## What is asked
Keep only those lines of the records that include the string "More".

## Scene script records
----------
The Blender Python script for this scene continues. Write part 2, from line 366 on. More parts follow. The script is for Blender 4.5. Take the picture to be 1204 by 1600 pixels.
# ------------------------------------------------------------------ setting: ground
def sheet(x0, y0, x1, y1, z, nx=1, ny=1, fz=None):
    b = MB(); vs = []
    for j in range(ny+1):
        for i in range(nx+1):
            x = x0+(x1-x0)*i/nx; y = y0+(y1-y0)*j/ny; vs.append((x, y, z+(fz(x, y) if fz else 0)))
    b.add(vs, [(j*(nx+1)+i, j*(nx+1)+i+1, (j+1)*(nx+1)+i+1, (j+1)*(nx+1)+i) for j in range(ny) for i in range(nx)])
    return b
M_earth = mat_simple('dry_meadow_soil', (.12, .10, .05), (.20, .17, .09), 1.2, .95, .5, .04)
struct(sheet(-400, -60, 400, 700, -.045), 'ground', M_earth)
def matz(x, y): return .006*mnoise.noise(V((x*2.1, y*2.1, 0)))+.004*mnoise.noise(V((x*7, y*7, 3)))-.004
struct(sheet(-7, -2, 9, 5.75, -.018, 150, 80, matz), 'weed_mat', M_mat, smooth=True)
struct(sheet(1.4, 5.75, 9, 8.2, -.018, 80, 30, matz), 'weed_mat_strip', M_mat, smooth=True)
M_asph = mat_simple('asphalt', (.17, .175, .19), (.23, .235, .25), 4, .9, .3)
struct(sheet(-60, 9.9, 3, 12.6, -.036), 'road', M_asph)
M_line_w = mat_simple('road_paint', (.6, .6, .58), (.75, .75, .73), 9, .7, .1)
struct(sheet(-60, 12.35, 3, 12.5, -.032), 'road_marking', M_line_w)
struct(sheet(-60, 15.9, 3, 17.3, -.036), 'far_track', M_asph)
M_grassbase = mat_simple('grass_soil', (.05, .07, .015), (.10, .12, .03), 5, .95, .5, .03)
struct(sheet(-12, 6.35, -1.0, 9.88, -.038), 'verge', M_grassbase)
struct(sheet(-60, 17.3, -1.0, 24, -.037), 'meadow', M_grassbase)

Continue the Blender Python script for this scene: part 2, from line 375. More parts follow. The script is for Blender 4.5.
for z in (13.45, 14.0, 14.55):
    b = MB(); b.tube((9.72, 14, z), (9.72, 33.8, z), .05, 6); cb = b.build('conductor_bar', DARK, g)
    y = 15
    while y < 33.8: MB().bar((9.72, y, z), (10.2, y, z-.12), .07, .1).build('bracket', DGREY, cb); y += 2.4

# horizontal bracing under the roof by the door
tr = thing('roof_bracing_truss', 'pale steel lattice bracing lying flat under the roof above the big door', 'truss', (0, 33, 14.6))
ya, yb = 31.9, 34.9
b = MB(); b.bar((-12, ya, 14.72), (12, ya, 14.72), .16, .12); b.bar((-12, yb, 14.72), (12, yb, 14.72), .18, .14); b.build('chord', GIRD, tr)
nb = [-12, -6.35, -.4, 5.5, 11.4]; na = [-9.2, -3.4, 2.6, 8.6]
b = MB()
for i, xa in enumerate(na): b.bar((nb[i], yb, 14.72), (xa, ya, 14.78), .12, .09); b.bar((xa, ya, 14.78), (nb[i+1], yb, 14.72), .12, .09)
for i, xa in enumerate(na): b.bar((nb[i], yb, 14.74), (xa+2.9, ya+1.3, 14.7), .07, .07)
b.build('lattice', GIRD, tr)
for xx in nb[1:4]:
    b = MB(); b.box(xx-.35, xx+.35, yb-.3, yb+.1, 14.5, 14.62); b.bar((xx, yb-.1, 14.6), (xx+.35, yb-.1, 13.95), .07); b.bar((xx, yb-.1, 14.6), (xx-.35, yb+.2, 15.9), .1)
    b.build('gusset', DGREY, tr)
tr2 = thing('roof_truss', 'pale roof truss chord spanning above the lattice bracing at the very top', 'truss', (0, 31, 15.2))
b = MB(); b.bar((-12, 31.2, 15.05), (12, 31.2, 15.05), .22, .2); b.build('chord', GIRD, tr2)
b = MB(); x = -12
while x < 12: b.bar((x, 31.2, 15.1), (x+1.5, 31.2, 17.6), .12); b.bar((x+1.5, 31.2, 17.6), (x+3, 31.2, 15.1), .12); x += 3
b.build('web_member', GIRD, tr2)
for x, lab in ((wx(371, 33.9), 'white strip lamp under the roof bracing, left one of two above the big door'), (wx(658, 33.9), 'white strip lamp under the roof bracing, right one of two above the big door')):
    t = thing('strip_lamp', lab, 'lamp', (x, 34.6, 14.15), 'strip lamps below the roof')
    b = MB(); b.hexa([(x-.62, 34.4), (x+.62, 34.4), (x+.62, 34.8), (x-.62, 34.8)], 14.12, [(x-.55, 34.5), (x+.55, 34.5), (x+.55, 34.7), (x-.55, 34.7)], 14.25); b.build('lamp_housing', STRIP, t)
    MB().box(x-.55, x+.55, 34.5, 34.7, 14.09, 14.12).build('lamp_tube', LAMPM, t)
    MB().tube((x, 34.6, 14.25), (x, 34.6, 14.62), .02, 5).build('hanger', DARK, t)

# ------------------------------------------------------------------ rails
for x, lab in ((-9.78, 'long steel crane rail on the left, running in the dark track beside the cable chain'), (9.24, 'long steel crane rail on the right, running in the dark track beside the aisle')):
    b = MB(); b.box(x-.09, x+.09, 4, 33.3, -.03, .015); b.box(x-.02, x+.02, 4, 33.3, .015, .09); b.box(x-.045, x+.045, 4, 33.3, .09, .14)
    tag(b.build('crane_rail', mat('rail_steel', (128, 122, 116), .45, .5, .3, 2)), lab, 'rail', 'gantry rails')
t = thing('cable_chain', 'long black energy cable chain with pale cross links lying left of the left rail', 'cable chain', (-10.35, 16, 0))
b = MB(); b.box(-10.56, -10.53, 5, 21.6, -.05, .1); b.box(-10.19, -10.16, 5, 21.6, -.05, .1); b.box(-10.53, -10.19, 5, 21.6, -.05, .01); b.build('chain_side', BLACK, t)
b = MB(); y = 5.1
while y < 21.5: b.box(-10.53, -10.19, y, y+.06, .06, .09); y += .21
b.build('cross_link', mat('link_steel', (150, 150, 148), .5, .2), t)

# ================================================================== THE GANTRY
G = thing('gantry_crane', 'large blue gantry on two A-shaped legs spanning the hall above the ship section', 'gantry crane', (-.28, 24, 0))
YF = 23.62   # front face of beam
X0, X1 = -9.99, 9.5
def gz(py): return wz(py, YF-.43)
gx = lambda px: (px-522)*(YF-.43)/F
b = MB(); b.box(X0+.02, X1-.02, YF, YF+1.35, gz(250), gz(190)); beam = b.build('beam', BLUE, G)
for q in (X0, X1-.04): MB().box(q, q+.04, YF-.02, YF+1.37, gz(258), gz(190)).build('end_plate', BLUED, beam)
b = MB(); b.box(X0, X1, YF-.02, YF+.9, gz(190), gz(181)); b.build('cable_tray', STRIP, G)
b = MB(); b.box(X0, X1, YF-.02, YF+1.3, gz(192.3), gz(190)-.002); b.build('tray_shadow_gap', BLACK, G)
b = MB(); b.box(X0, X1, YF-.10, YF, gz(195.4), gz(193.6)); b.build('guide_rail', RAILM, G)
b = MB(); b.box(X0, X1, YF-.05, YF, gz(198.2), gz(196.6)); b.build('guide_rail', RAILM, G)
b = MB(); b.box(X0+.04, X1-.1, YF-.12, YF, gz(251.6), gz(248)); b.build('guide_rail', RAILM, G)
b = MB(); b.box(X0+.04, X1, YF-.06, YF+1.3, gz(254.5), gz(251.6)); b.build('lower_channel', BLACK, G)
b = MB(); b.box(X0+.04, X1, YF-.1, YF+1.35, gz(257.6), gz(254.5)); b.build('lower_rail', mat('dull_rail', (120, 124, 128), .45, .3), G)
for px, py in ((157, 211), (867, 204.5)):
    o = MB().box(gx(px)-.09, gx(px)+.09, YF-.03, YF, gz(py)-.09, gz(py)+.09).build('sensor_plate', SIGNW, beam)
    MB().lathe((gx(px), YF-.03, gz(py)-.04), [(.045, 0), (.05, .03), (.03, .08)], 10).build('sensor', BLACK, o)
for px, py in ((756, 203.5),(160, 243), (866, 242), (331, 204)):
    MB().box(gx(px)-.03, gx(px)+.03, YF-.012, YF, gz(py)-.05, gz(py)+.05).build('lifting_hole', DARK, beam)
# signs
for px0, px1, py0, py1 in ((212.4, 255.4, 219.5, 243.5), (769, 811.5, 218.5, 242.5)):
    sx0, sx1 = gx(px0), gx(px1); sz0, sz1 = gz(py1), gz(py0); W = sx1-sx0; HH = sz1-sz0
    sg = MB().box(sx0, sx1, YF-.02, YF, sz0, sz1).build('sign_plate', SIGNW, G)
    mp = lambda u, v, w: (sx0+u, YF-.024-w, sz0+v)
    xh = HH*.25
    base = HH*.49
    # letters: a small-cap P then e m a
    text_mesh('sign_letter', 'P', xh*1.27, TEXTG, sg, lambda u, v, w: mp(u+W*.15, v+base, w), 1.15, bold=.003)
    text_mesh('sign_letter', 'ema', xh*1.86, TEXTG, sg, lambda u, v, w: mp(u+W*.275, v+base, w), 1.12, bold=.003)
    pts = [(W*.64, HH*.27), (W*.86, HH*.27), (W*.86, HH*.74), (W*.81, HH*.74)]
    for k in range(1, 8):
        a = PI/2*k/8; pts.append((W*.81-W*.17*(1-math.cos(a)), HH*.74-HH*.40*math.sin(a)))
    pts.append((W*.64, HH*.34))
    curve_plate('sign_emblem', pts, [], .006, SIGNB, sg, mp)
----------
## Completed task
The Blender Python script for this scene continues. Write part 2, from line 366 on. More parts follow. The script is for Blender 4.5. Take the picture to be 1204 by 1600 pixels.
Continue the Blender Python script for this scene: part 2, from line 375. More parts follow. The script is for Blender 4.5.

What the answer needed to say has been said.